18. The passive device of claim 17, wherein the locking end is a cylindrical roller journaled for rotation about an axis parallel with, and above the top of the internal wall.

19. The passive device of claim 18, wherein the distance between the cylindrical roller and the top of the internal wall is less than the thickness of the ammunition belt when the ammunition lock is in the locked position.

20. A method of preventing unwanted movement of an ammunition belt in a loaded ammunition magazine for use in conjunction with a belt feed weapon, comprising:

providing an ammunition lock movable between a locked position in which a locking end is in close proximity to the top of a fixed locking surface, and an unlocked position in which the locking end is spaced apart from the top of the fixed locking surface; and

passively biasing the ammunition lock toward the locked position.

21. The method of claim 20, wherein the ammunition lock is passively biased from the unlocked position toward the locked position with a spring.

22. The method of claim 21, wherein the ammunition lock is slidable in a direction perpendicular to the locking surface.

23. The method of claim 22, wherein a portion of the ammunition belt is disposed between the locking end of the ammunition lock and the top of the locking surface.

24. The method of claim 23, wherein the space between the locking end of the ammunition lock and the top of the locking surface is less than the thickness of the ammunition belt.

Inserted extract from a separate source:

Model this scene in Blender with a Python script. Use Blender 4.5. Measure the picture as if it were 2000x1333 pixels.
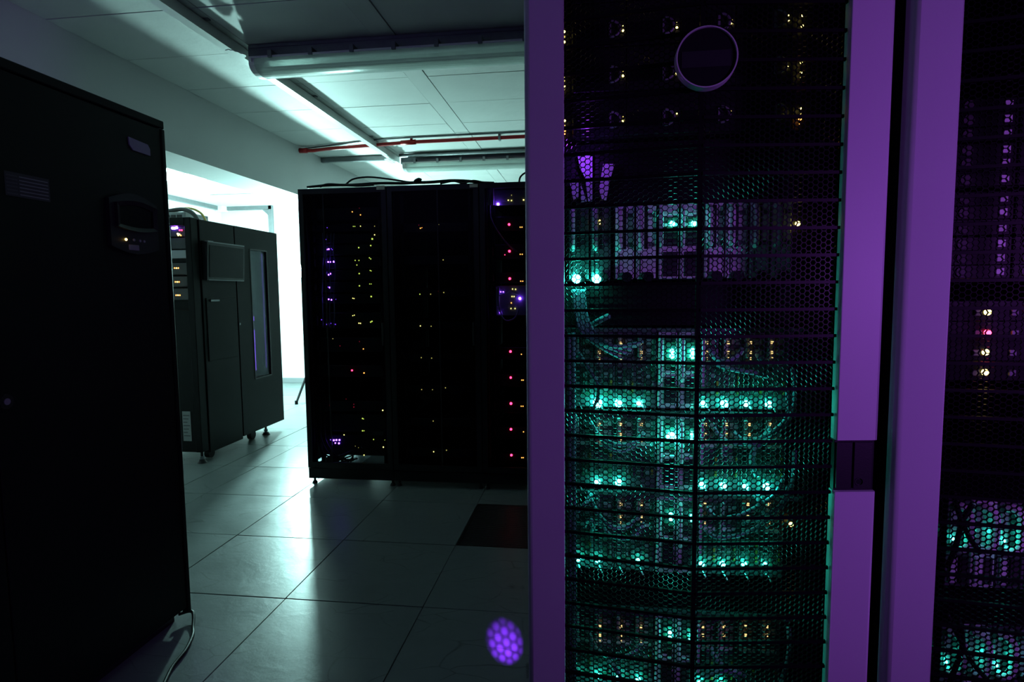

25. The method of claim 24, wherein the locking end of the ammunition lock comprises a cylindrical roller disposed about an axis that is parallel to the top of the locking surface.

26. The method of claim 25, wherein the locking surface is a crossover wall, and the ammunition lock prevents the ammunition belt from spilling out of a storage bay of the ammunition magazine and into a crossover bay at one end of the ammunition magazine.

27. A method of dispensing an ammunition belt from an ammunition magazine to a belt feed weapon, wherein the ammunition magazine comprises a first storage compartment extending between a first end wall of the magazine and a first internal wall, a second ammunition storage compartment adjacent the first storage compartment extending between the first end wall of the magazine and a second internal wall, the method comprising:

applying a continuous tension force to the dispensed end of the ammunition belt;

moving a second ammunition lock disposed about the second ammunition storage compartment to an unlocked position under the influence of the continuous tension force while a first ammunition lock disposed about the first ammunition storage compartment is in a locked position;

maintaining the second ammunition lock in the unlocked position while the ammunition belt is withdrawn from the second storage compartment;

returning the second ammunition lock to a locked position when the second storage compartment is completely unloaded;

moving the first ammunition lock to an unlocked position under the influence of the continuous tension force applied to the dispensed end of the ammunition belt; and

withdrawing the ammunition belt from the first compartment.